Ducks' Teemu Selanne reflective after abrupt end to NHL career

Ducks' Teemu Selanne reflective after abrupt end to NHL career
Kings center Anze Kopitar embraces Ducks right wing Teemu Selanne, who played his final NHL game in a 6-2 loss on Friday night at Honda Center in Anaheim. Selanne is retiring at age 43 after 23 seasons. (Robert Gauthier / Los Angeles Times)

Teemu Selanne's devoted followers wanted a perfect ending.

He, and they, were denied that — by the Kings' emphatic 6-2 victory over the Ducks in Game 7 of the Western Conference semifinals on Friday night — and so began the next phase for the charismatic Ducks winger after his final NHL game. His postgame session with reporters was one part reflection on a disappointing finish, one part memory lane and another part involved questions about his future.

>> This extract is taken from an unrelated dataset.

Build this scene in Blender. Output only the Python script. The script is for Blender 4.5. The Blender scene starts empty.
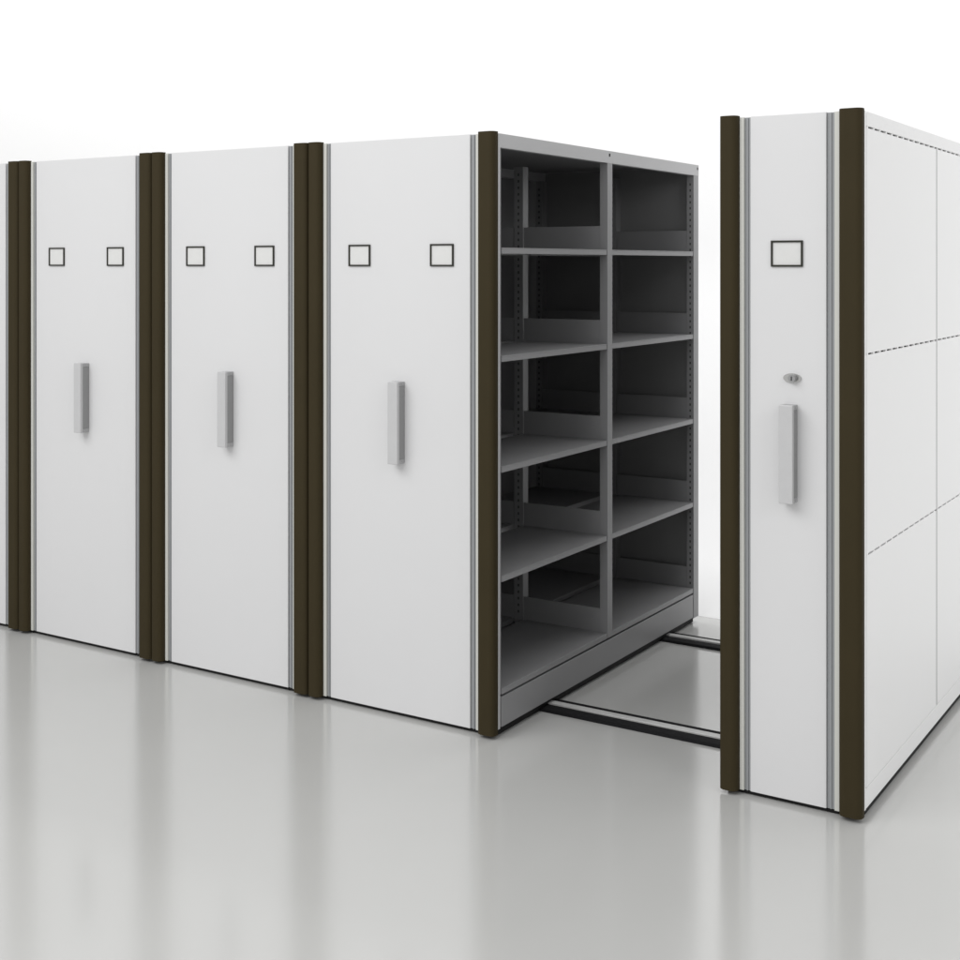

"It's a tough feeling," Selanne said. "You want to go further. We felt we had the chance to go next round, maybe all the way. It's going to be tough to wake up tomorrow morning and realize it's all over.

" . . . One way, it feels like yesterday, but in another way, it feels like a long time ago — and it goes fast. I always tell the young guys, enjoy every day because you know what? It goes like that — so quickly."


And was it for the future Hall of Famer? Was he truly done at age 43? The questions were almost tinged with a little hope maybe he would play, well, somewhere next season. Any truth to the rumor he might play in Russia's Kontinental Hockey League?


"I don't think so," he said.

Perhaps going back to the beginning, playing for his hometown club in Finland, Jokerit?

"I know there is a lot of interest for that," he said. "But I've always said I'm going to retire here and to be honest, I don't really have to play anywhere anymore."

The fans didn't want him to leave, giving him a standing ovation after the game ended. There were wonderful moments in the end-of-series handshake line between the Kings and the Ducks. The Kings have gotten to know Selanne through the years, mostly when the teams practiced together during the lockout last season.

They stayed on the ice and honored Selanne, tapping their sticks on the ice, a class move and tribute to an NHL brother. Selanne used the word "unbelievable" several times to describe the special gesture by the Kings.

"It's sad, that guy has been an unbelievable player in this league for so long. Everyone respects him," Kings defenseman Drew Doughty said. "He deserves that respect. To see him go . . . to know that next year we'll play Anaheim without him out there is going to feel weird."

Said Kings forward Justin Williams: "There's not many guys left in the league that have earned the respect and admiration — not only of the fans, but of the players he's played against. We would have stood out there for 20 minutes if we could."

The Ducks were crushed by the loss and the way Selanne's vaunted career ended.

"There's nothing really to say at this point," Ducks captain Ryan Getzlaf said. "It's tough. It's not the way we wanted to send him off."

Selanne's close friend, countryman and teammate, Saku Koivu, is also contemplating the future but said he had not made a decision.

"You are going to feel sorry for yourself for a while and then you get back to normal life," Koivu said. "I really don't have an answer for you . . . [just] really take a good, careful look."

Selanne knew there would be no middle ground on Friday at Honda Center.

"Obviously very disappointing," he said. "I knew that it was going to be either unbelievable big party or huge disappointment."